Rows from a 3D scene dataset
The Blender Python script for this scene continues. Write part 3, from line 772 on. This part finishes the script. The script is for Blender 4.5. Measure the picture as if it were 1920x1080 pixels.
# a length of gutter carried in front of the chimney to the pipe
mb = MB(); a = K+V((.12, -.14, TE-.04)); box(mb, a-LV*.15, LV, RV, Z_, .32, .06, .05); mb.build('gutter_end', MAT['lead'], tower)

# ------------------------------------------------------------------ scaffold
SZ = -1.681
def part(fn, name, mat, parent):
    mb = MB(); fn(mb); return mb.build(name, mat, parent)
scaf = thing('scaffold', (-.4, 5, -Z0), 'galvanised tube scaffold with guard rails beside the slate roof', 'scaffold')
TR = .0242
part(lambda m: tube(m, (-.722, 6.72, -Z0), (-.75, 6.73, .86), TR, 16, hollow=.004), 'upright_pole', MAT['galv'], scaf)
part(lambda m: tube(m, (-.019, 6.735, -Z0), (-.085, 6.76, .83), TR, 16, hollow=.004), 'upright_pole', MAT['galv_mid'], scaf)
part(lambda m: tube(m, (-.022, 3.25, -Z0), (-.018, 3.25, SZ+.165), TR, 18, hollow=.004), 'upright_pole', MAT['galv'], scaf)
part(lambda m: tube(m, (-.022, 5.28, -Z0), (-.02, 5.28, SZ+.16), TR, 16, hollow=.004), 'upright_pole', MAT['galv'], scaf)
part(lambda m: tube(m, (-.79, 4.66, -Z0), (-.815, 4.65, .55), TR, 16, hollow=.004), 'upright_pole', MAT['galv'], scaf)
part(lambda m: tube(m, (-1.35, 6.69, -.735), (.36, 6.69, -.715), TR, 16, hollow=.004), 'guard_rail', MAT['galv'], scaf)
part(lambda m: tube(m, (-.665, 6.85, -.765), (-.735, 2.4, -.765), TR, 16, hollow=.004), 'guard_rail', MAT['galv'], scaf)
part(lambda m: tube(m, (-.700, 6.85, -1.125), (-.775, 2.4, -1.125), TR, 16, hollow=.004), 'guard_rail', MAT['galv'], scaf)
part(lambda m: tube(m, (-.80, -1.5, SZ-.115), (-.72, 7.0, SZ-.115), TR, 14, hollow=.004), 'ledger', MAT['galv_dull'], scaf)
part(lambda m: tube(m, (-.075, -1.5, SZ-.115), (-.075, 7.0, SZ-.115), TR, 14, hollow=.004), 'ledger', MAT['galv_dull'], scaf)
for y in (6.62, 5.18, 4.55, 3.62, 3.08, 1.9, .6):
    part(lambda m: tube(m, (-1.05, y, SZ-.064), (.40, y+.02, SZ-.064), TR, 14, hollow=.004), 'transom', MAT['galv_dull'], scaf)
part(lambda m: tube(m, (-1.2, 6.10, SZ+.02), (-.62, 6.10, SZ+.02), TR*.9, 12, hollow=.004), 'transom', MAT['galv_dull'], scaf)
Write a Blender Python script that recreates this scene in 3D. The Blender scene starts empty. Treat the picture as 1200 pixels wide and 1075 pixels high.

• [WHAT NEEDS TO BE DONE]: Please repeat word for word the lines above that run from the beginning through the line containing "mb = MB(); a", keeping both the first and that last line.

• [FINAL RESULT]:
The Blender Python script for this scene continues. Write part 3, from line 772 on. This part finishes the script. The script is for Blender 4.5. Measure the picture as if it were 1920x1080 pixels.
# a length of gutter carried in front of the chimney to the pipe
mb = MB(); a = K+V((.12, -.14, TE-.04)); box(mb, a-LV*.15, LV, RV, Z_, .32, .06, .05); mb.build('gutter_end', MAT['lead'], tower)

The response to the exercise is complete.